Putin hosts first post-war talks between Azerbaijan, Armenia

Putin hosts first post-war talks between Azerbaijan, Armenia

MOSCOW--Russian President Vladimir Putin on Monday brought together the leaders of Armenia and Azerbaijan for the first time since a war last year over the Nagorno-Karabakh region, in an effort to resolve problems that risk undermining the deal that ended the conflict.

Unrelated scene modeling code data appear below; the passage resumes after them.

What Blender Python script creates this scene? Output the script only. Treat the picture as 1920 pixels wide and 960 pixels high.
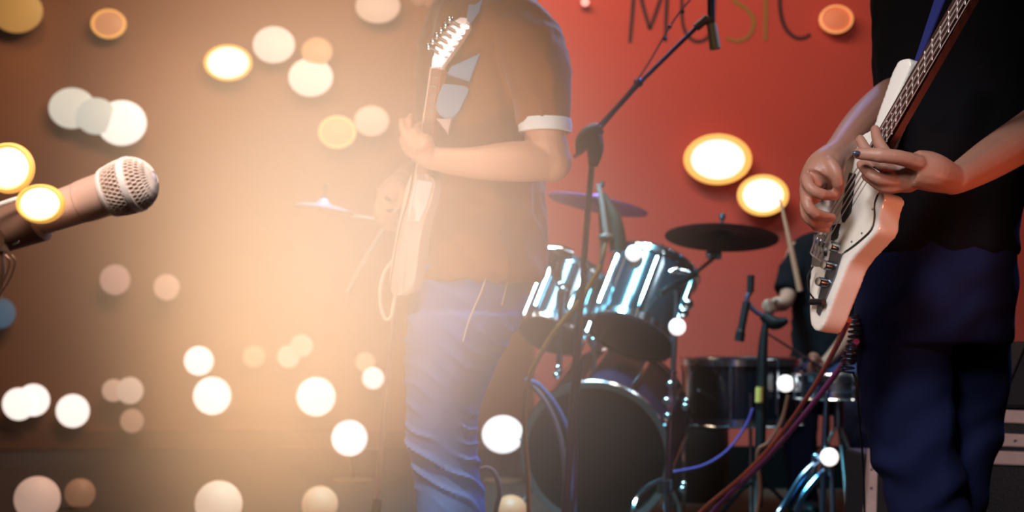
import bpy, bmesh, math, random
from mathutils import Vector, Matrix, noise
random.seed(7)
for o in list(bpy.data.objects): bpy.data.objects.remove(o)
S = bpy.context.scene
COL = S.collection
V = Vector
PI = math.pi
# ------------------------------------------------------------------ camera
F = 2600.0; CX = 960.0; HZ = 639.0; CH = 0.70       # focal length in px, horizon row, camera height
cam = bpy.data.cameras.new('camera'); camo = bpy.data.objects.new('camera', cam); COL.objects.link(camo)
camo.location = (0, 0, CH); camo.rotation_euler = (PI/2, 0, 0)
cam.sensor_width = 36; cam.lens = 36*F/1920; cam.shift_y = (HZ-480)/1920
cam.clip_start = .05; cam.clip_end = 60
cam.dof.use_dof = True; cam.dof.focus_distance = 2.05; cam.dof.aperture_fstop = cam.lens/1000/(2*0.0046)
S.camera = camo
def P(px, py, Y): return V(((px-CX)*Y/F, Y, CH+(HZ-py)*Y/F))
def lin(r, g, b, a=1):
    f = lambda c: (c/255/12.92) if c/255 <= .04045 else ((c/255+.055)/1.055)**2.4
    return (f(r), f(g), f(b), a)
# ------------------------------------------------------------------ world, exposure
S.view_settings.view_transform = 'Standard'; S.view_settings.look = 'None'
S.view_settings.exposure = 0.0; S.view_settings.gamma = 1.0; S.view_settings.use_curve_mapping = False
w = bpy.data.worlds.new('world'); S.world = w; w.use_nodes = True
w.node_tree.nodes['Background'].inputs[0].default_value = (.32, .27, .28, 1)
w.node_tree.nodes['Background'].inputs[1].default_value = .035
# ------------------------------------------------------------------ lamps off frame
def aim(o, tgt): o.rotation_euler = (V(tgt)-o.location).to_track_quat('-Z', 'Y').to_euler()
def spot(name, loc, tgt, col, power, ang=50, blend=.6, rad=.08):
    l = bpy.data.lights.new(name, 'SPOT'); l.energy = power; l.color = col; l.spot_size = math.radians(ang)
    l.spot_blend = blend; l.shadow_soft_size = rad
    o = bpy.data.objects.new(name, l); COL.objects.link(o); o.location = loc; aim(o, tgt); return o
def area(name, loc, tgt, col, power, sx=1, sy=1):
    l = bpy.data.lights.new(name, 'AREA'); l.energy = power; l.color = col; l.shape = 'RECTANGLE'; l.size = sx; l.size_y = sy
    o = bpy.data.objects.new(name, l); COL.objects.link(o); o.location = loc; aim(o, tgt); return o
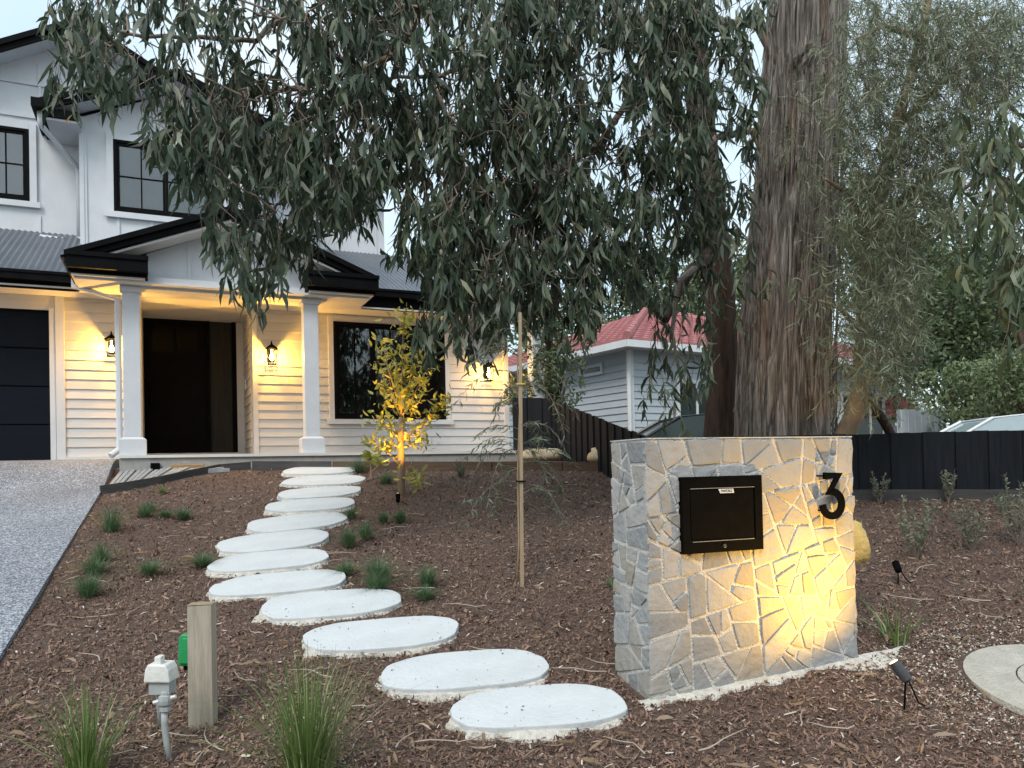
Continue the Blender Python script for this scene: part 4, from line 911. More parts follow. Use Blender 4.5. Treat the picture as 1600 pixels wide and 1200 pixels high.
# limbs
LIMBS = [[(1268, -250, 9.2), (1000, -160, 8.2), (760, -60, 7.0), (655, 10, 6.2), (640, 55, 6.0), (612, 86, 5.9), (560, 110, 5.8), (470, 140, 5.6), (380, 150, 5.4), (300, 175, 5.2)],
         [(1262, -100, 9.2), (1100, -80, 8.0), (900, -10, 7.0), (790, 45, 6.5), (740, 98, 6.3), (690, 118, 6.2), (600, 122, 6.0), (540, 160, 5.8)],
         [(1000, -160, 8.2), (700, -120, 6.5), (520, -50, 5.6), (440, 30, 5.3), (400, 62, 5.2), (310, 60, 5.0), (200, 50, 4.9), (110, 90, 4.8)],
         [(1258, 170, 9.1), (1185, 40, 8.7), (1110, 30, 8.0), (1020, 110, 7.4), (930, 230, 6.8), (840, 290, 6.4), (760, 300, 6.1), (690, 330, 6.0)],
         [(1250, 330, 9.1), (1175, 205, 8.7), (1120, 215, 8.3), (1070, 280, 8.0), (990, 350, 7.6), (920, 400, 7.2), (880, 470, 7.0)],
         [(560, 110, 5.8), (520, 220, 5.6), (460, 300, 5.4), (430, 330, 5.3), (400, 345, 5.2)],
         [(840, 290, 6.4), (800, 380, 6.2), (760, 440, 6.0), (740, 520, 6.0)],
         [(655, 10, 6.2), (652, 90, 6.1), (665, 110, 6.0), (700, 180, 5.9), (720, 260, 5.8), (700, 330, 5.8)],
         [(1110, 30, 8.0), (1060, 10, 7.5), (960, 60, 7.0), (900, 120, 6.6)], [(900, -10, 7.0), (860, 80, 6.6), (850, 180, 6.4), (820, 240, 6.3)]]
for i, lb in enumerate(LIMBS):
    P = [at(q[0], q[1], min(q[2]+.75, 9.2))-bo for q in lb]; Q = []
    for a, b_ in zip(P[:-1], P[1:]):
        for k in range(4): Q.append(a+(b_-a)*k/4+rng.normal(size=3)*.012)
    Q.append(P[-1]); r0_ = [.055, .045, .035, .06, .055, .014, .014, .016, .018, .018][i]
    MB().tube(Q, list(np.linspace(r0_, .009, len(Q))), 7).build('limb', M_bark3 if i in (0, 1, 7) else M_twig, big_tree, smooth=True)
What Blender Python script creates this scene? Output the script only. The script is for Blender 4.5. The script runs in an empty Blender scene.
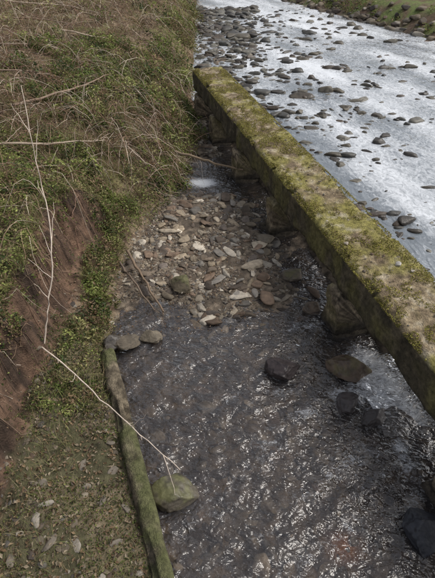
import bpy,bmesh,math
import numpy as np
from mathutils import Vector
rng=np.random.default_rng(7)
sc=bpy.context.scene
# ---------------------------------------------------------------- noise
def _h(ix,iy,iz,s):
    h=(ix*374761393+iy*668265263+iz*362437+s*1442695)&0xffffffff
    h=((h^(h>>13))*1274126177)&0xffffffff
    h=((h^(h>>15))*668265263)&0xffffffff
    return ((h^(h>>16))&0xffff)/65535.0
def vn3(x,y,z,s=0):
    x=np.asarray(x,float);y=np.asarray(y,float);z=np.asarray(z,float)
    x,y,z=np.broadcast_arrays(x,y,z)
    ix=np.floor(x).astype(np.int64);iy=np.floor(y).astype(np.int64);iz=np.floor(z).astype(np.int64)
    fx=x-ix;fy=y-iy;fz=z-iz
    fx=fx*fx*(3-2*fx);fy=fy*fy*(3-2*fy);fz=fz*fz*(3-2*fz)
    r=0
    for a in (0,1):
        for b in (0,1):
            for c in (0,1):
                w=(fx if a else 1-fx)*(fy if b else 1-fy)*(fz if c else 1-fz)
                r=r+w*_h(ix+a,iy+b,iz+c,s)
    return r
def vn(x,y,s=0):
    x=np.asarray(x,float);y=np.asarray(y,float)
    x,y=np.broadcast_arrays(x,y)
    ix=np.floor(x).astype(np.int64);iy=np.floor(y).astype(np.int64)
    fx=x-ix;fy=y-iy
    fx=fx*fx*(3-2*fx);fy=fy*fy*(3-2*fy)
    z0=np.zeros_like(ix)
    return ((1-fx)*(1-fy)*_h(ix,iy,z0,s)+fx*(1-fy)*_h(ix+1,iy,z0,s)
            +(1-fx)*fy*_h(ix,iy+1,z0,s)+fx*fy*_h(ix+1,iy+1,z0,s))
def fbm(x,y,o=4,s=0):
    r=0;a=.5;t=0
    for i in range(o):
        r=r+a*vn(x*2**i+i*17.3,y*2**i-i*9.1,s+i);t+=a;a*=.5
    return r/t
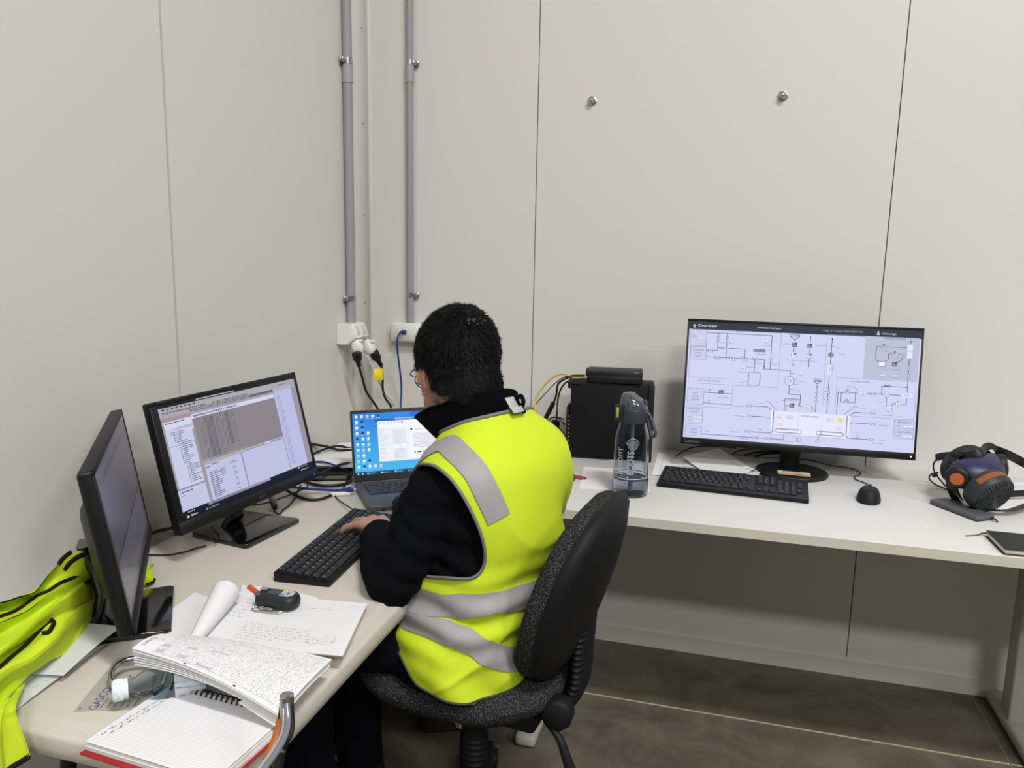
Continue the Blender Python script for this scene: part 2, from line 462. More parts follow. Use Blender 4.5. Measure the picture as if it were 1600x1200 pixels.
def cord(name, pts, r, m, label, plug=None, plabel=None, group=None):
    mb = MB(); mb.tube(pts, r, m, 10, 7)
    o = mb.build(name, label=label, cat='cable', group=group)
    if plug:
        a, b, rr = plug; a = Vector(a); b = Vector(b); d = (b-a)
        q = MB(); q.rings([ring(a+d*k, d, rr*f, 16) for k, f in ((0, .85), (.04, 1), (.45, .98), (.6, .62), (.72, .52), (.86, .42), (.87, .52), (.95, .5), (1, .3))], M_black)
        q.build('plug', o)
    return o
pa = atx(557, 551, .075); pb = atx(561, 573, .078)
cord('mains_cable', [pb, atx(566, 590, .08), atx(573, 613, .085), atx(588, 635, .09), atx(602, 660, .1), at(612, 700, .71)], .0042, M_cable, 'black power cord dropping from the left adaptor behind the laptop', (pa, pb, .0165))
pa = atx(583, 549, .085); pb = atx(596, 572, .10)
cord('mains_cable', [pb, atx(598, 590, .11), atx(598, 606, .11), atx(602, 622, .12), atx(612, 640, .12), at(620, 700, .71)], .0042, M_cable, 'black power cord with a yellow test tag, from the right adaptor', (pa, pb, .0165))
cord('mains_cable', [atx(574, 556, .08), atx(582, 574, .085), atx(592, 596, .09), atx(604, 617, .1), atx(622, 642, .11), at(636, 700, .71)], .0030, M_white, 'thin white lead hanging between the two black power cords')
yt = mat('yellow_test_tag', (236, 216, 30), .5)
c = atx(594, 585, .114)
mb = MB(frame(c, (.55, .80, -.02), (0.02, .0, 1))); mb.box((-.008, 0, 0), (.034, .040, .0008), yt, .0003, 1)
mb.tube([(.008, .019, 0), (.008, -.019, 0)], .0055, yt, 12, spline=False)
o = mb.build('test_tag', label='yellow test tag wrapped round the black power cord', cat='tag')
mb = MB(frame(c, (.55, .80, -.02), (0.02, .0, 1)))
for k in range(6): mb.box((.008, .015-.006*k, .0058), (.006, .0015, .0006), M_ink)
mb.build('printed_lines', o)
# ================================================================= desks
ZR, ZL = .72, .695
# white office desk along the back wall
t = thing('office_desk', (1.9, -.362, 0), 'long white office desk against the back wall with the large monitor', 'desk')
L0, L1 = .74, 3.04
mb = MB(); mb.box(((L0+L1)/2-1.9, 0, ZR-.0125), (L1-L0, .7237, .025), M_desk, .0015, 2); mb.build('desktop', t)
mb = MB(); mb.box(((L0+L1)/2-1.9, -.3625, ZR-.0128), (L1-L0-.01, .0012, .0235), M_desk_edge); mb.box((L1-1.9+.0002, 0, ZR-.0128), (.0012, .715, .0235), M_desk_edge); mb.build('edge_band', t)
M_leg = mat('pale_grey_frame', (176, 176, 166), .45)
for x in (2.16, ):
    mb = MB(); X = x-1.9
    mb.box((X, .002, .021), (.075, .69, .034), M_leg, .012, 3); mb.build('foot', t)
    mb = MB(); mb.box((X, .2, .36), (.06, .07, .66), M_leg, .006, 2); mb.box((X, .0, ZR-.045), (.05, .6, .035), M_leg, .004, 2); mb.build('leg', t)
mb = MB(); X = .79-1.9
mb.box((X, .002, .021), (.06, .66, .034), M_leg, .012, 3); mb.build('foot', t)
mb = MB(); mb.box((X, .2, .36), (.05, .07, .66), M_leg, .006, 2); mb.box((X, .0, ZR-.045), (.05, .6, .035), M_leg, .004, 2); mb.build('leg', t)
mb = MB(); mb.box((1.45-1.9, .2, ZR-.05), (1.3, .04, .04), M_leg, .004, 2); mb.build('crossbar', t)

# blow moulded folding table along the left wall
tx0, tx1, ty0, ty1 = .022, .684, -1.812, -.045
cx, cy = (tx0+tx1)/2, (ty0+ty1)/2; w, l = tx1-tx0, ty1-ty0
t = thing('folding_table', (cx, cy, 0), 'off-white moulded folding table along the left wall under two monitors', 'table')
mb = MB()
R = []
for z, ins, rr in ((ZL-.048, .020, .05), (ZL-.048, .008, .062), (ZL-.043, .002, .068), (ZL-.030, 0, .07), (ZL-.015, 0, .07), (ZL-.010, .002, .068), (ZL-.008, .006, .066), (ZL-.0075, .020, .055), (ZL-.006, .0235, .052), (ZL-.0015, .0265, .049), (ZL, .031, .045)):
    R.append([Vector((p[0], p[1], z)) for p in rrect(w-2*ins, l-2*ins, rr, 8)])
mb.rings(R, M_plast, cap=True)
mb.build('tabletop', t)
M_tleg = mat('table_leg_grey', (40, 40, 42), .4, .3)
for yy in (-.62, .62):
    for xx in (-.2, .2):
        mb = MB(); mb.tube([(xx, yy, ZL-.05), (xx*1.05, yy*1.04, .35), (xx*1.15, yy*1.10, .012)], .0135, M_tleg, 12, 3); mb.build('leg', t)
    mb = MB(); mb.tube([(-.215, yy*1.05, .27), (.215, yy*1.05, .27)], .011, M_tleg, 12, spline=False); mb.build('crossbar', t)

# ================================================================= monitors
def frame_mon(c, yaw, tilt, roll=0):
    cy_, sy_ = math.cos(yaw), math.sin(yaw); n = Vector((sy_, -cy_, 0)); r = Vector((cy_, sy_, 0)); up = Vector((0, 0, 1))
    n2 = n*math.cos(tilt)+up*math.sin(tilt); u2 = up*math.cos(tilt)-n*math.sin(tilt)
    r3 = r*math.cos(roll)+u2*math.sin(roll); u3 = -r*math.sin(roll)+u2*math.cos(roll)
    return Matrix(((r3[0], u3[0], n2[0], c[0]), (r3[1], u3[1], n2[1], c[1]), (r3[2], u3[2], n2[2], c[2]), (0, 0, 0, 1)))
def monitor(name, P, W, Hh, bz, base_c, label, zdesk, stand, scr=None, thick=.018, back=.045):
    """P: pose of the panel front (local x right, y up, z out). bz = bezel left,right,top,bottom"""
    base = Vector((base_c[0], base_c[1], zdesk))
    n = P.col[2].to_3d(); yaw = math.atan2(n.x, -n.y)
    t = thing(name, base, label, 'monitor', yaw)
    bpy.context.view_layer.update()
    Q = Matrix.Translation(base) @ Matrix.Rotation(yaw, 4, 'Z'); L = Q.inverted() @ P
    l, r, tp, bt = bz; sw, sh = W-l-r, Hh-tp-bt; sx, sy = (l-r)/2, (bt-tp)/2
    mb = MB(L)
    # housing: frame strips plus shallow back shell
    R = []
    for z, ins, rr in ((-.0005, .001, .004), (-.002, 0, .005), (-thick, 0, .005), (-thick-.004, .004, .005)):
        R.append([Vector((p[0], p[1], z)) for p in rrect(W-2*ins, Hh-2*ins, rr, 3)])
    R += [[Vector((p[0], p[1]-Hh*.06, z)) for p in rrect(W*a, Hh*b, .02, 3)] for z, a, b in ((-thick-.006, .80, .72), (-thick-back*.6, .68, .6), (-thick-back, .5, .44))]
    mb.rings(R[::-1], M_black); mb.build('housing', t)
    mb = MB(L)
    for c_, d_ in (((0, Hh/2-tp/2, 0), (W, tp, .003)), ((0, -Hh/2+bt/2, .0008), (W, bt, .005)), ((-W/2+l/2, 0, 0), (l, Hh, .003)), ((W/2-r/2, 0, 0), (r, Hh, .003))):
        mb.box(c_, d_, M_black, .0008, 1)
    bez = mb.build('bezel', t)
    return t, L, (sx, sy, sw, sh), bez
def screen_fn(sx, sy, z0=.0004):
    return lambda x, y, dz: Vector((sx+x, sy+y, z0+dz))
# ---------------------------------------------------------------- large monitor with the plant overview
P = frame_mon((1.4794, -.19, .9876), .0693, .1375, -.0089)
t, L, (sx, sy, sw, sh), bez = monitor('monitor', P, .6635, .3813, (.0058, .0058, .0075, .0205), (1.478, -.165), 'large widescreen monitor on the white desk showing a plant flow diagram', ZR, None, back=.05)
MB(L).text('Lenovo', .0135, mat('logo_grey', (120, 120, 122), .4), Matrix.Translation((-.297, -.1812, .0036)), 'CENTER', 1.1).build('brand_lettering', bez)
mb = MB(L); mb.lathe([(.0022, 0), (.0020, .0006)], mat('power_led', (240, 240, 240), .4, emit=(255, 255, 255), es=1.2), 12, (.319, -.180, .0034)); mb.build('power_light', bez)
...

A Russian-brokered ceasefire agreement in November halted the six-week conflict between Azeri and ethnic Armenian forces, locking in territorial gains for Azerbaijan. But tensions persist, with low-level sporadic violence, prisoners of war still held by both sides, and ambiguity about how a prospective transport corridor through the region will work.
Putin said the ceasefire deal, which saw Moscow deploy peacekeepers, was being implemented without serious incident and the talks had been useful. "We were able to agree and sign a joint declaration on developing the region," he said. "I'm talking about concrete steps to build economic links and to develop (transport) infrastructure projects."
Armenian Prime Minister Nikol Pashinyan said it had not been possible to broker an exchange of remaining prisoners however. But he, and Azeri President Ilham Aliyev, indicated progress in other areas, with both talking positively about economic and infrastructure prospects.
Aliyev said his country would have a rail link for the first time in over three decades with Nakhchivan, an Azeri exclave that borders Turkey and Iran, and that landlocked Armenia, via Azeri territory, would get rail links with Russia and Iran.
The atmosphere at the talks was frosty. Pashinyan and Aliyev did not shake hands, only exchanging curt greetings when they sat down in the Kremlin opposite Putin.
Nagorno-Karabakh is internationally recognised as part of Azerbaijan, but ethnic Armenians and Azeris both regard it as part of their historic homelands and fought a much bigger war in the 1990s that left tens of thousands dead.
For Russia, the latest conflict highlighted the rising influence of close Azeri ally Turkey in the South Caucasus, an area Moscow traditionally sees as its own sphere of influence. But by brokering the deal and getting Russian peacekeepers on the ground, Putin has thwarted a stronger Turkish presence for now while expanding Moscow's own military footprint.